We have two great problems. The first is the lack of awareness about the scale of development happening here: the GLA and Tower Hamlets Council almost seem embarrassed about what is happening. One forecast suggests a population of 150,000 people in the future, compared to about 56,000 today and 12,500 in the early 1980s.
Under construction right now we have residential buildings of 75, 68, 67, 60, 55, 56 and 53 storeys in height – plus many more between 40 and 50 storeys (the tallest residential building in the UK right now is the 50 storey St Georges Wharf tower). Three minutes walk from ASDA is the recently completed 45 storey Baltimore Wharf tower. Next to that will be the UK’s largest co-living site, with 706 apartments with shared facilities.
We have 19,500 homes with planning permission, and counting all sites where there is development activity underway we get to a total of around 36,000 new homes. The GLA would also like to add office space for another 110,000 workers at Canary Wharf adding to the 120,000 there today: surprisingly few live locally.
The densest small place in the UK according to the Office for National Statistics is Millharbour, in the middle of the island, with a population density equivalent to 90,000 people per km2 as of 2014. By the end of 2017, when two new developments complete construction on Millharbour the density will be around 120,000 people. The Upper East Side of Manhattan has 44,000 people. The next densest place in the UK has 57,000 people per km2.
This is all happening within 25 minutes’ walk of the ASDA site. We are also an island – and a floodplain – with rivers on three sides, and motorways and docks on our northern boundary. We only have two road exits, on either side of the island: our beautiful docks limit transport connectivity.
You would expect this level of growth to attract record levels of infrastructure investment: Canary Wharf is the third most important economic centre in the UK, and half of the UKs internet traffic goes through data centres in Blackwall. But this is our second big problem: a lack of new infrastructure to support that growth.

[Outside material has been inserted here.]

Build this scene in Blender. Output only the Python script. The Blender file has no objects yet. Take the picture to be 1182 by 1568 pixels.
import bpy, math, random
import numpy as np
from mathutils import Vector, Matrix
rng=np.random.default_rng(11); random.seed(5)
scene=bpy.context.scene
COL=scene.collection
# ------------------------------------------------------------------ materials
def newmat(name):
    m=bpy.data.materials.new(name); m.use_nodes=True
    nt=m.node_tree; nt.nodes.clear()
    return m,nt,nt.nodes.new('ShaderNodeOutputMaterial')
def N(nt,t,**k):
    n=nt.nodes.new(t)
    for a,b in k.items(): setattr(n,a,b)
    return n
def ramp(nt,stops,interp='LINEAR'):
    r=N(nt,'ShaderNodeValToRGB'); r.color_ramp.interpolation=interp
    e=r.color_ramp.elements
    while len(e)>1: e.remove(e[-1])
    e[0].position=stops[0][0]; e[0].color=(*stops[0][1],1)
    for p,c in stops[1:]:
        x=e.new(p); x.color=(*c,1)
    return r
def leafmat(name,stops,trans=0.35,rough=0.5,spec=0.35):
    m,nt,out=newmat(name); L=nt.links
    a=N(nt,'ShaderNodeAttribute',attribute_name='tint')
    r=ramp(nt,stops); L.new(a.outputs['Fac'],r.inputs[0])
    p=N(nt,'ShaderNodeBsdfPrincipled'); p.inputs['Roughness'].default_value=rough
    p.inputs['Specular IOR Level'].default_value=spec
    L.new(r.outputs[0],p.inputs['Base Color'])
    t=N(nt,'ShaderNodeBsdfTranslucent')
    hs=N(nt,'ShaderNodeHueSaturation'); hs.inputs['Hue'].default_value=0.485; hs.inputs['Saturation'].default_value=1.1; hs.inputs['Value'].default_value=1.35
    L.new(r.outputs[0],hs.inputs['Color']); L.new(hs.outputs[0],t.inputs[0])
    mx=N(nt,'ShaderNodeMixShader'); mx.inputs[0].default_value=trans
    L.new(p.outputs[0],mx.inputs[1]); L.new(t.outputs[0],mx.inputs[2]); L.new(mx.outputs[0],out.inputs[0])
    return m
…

Money earnt on the Isle of Dogs to fund new local infrastructure has historically been spent elsewhere in Tower Hamlets: we are the local cash cow.
In fact, rather than gaining new services and infrastructure we are losing them.
For example, last year we had four petrol stations in the E14 post code area. Two have been knocked down for redevelopment, ASDA is due to go and the last one Texaco on Cotton Street is in a physically small site which is often inaccessible due to traffic jams waiting to enter the Blackwall Tunnel. Yet the E14 postcode is the fastest growing place in the UK: including Poplar, we may well achieve a population of 250,000 people. That’s one fuel station for a place bigger than Brighton, York or Hull.
Something will get developed at the ASDA site: developers already have planning permission for 850 homes up to 23 storeys, yet had wanted to replace it with 2,000 up to 38 storeys. But we should not sacrifice quality of life by allowing anything to be built just because there is a crisis: that just stores up different problems.
London usually rates poorly on quality of life in international surveys and we need to do more to remedy this. Rather than building homes which are poorly thought out, which are not beautiful, which worsen the provision of infrastructure and which reduce the quality of life of existing and future residents we need to build the best homes possible: BIMBY (Beauty in my Backyard), not NIMBY.
It is also why we set up the Isle of Dogs Neighbourhood Planning Forum to ensure development is sustainable. Such a unique place requires unique solutions.
And if you do not believe any of the above I am happy to give you a personal tour of the area.
Andrew Wood is a Conservative councillor for Canary Wharf ward on Tower Hamlets council.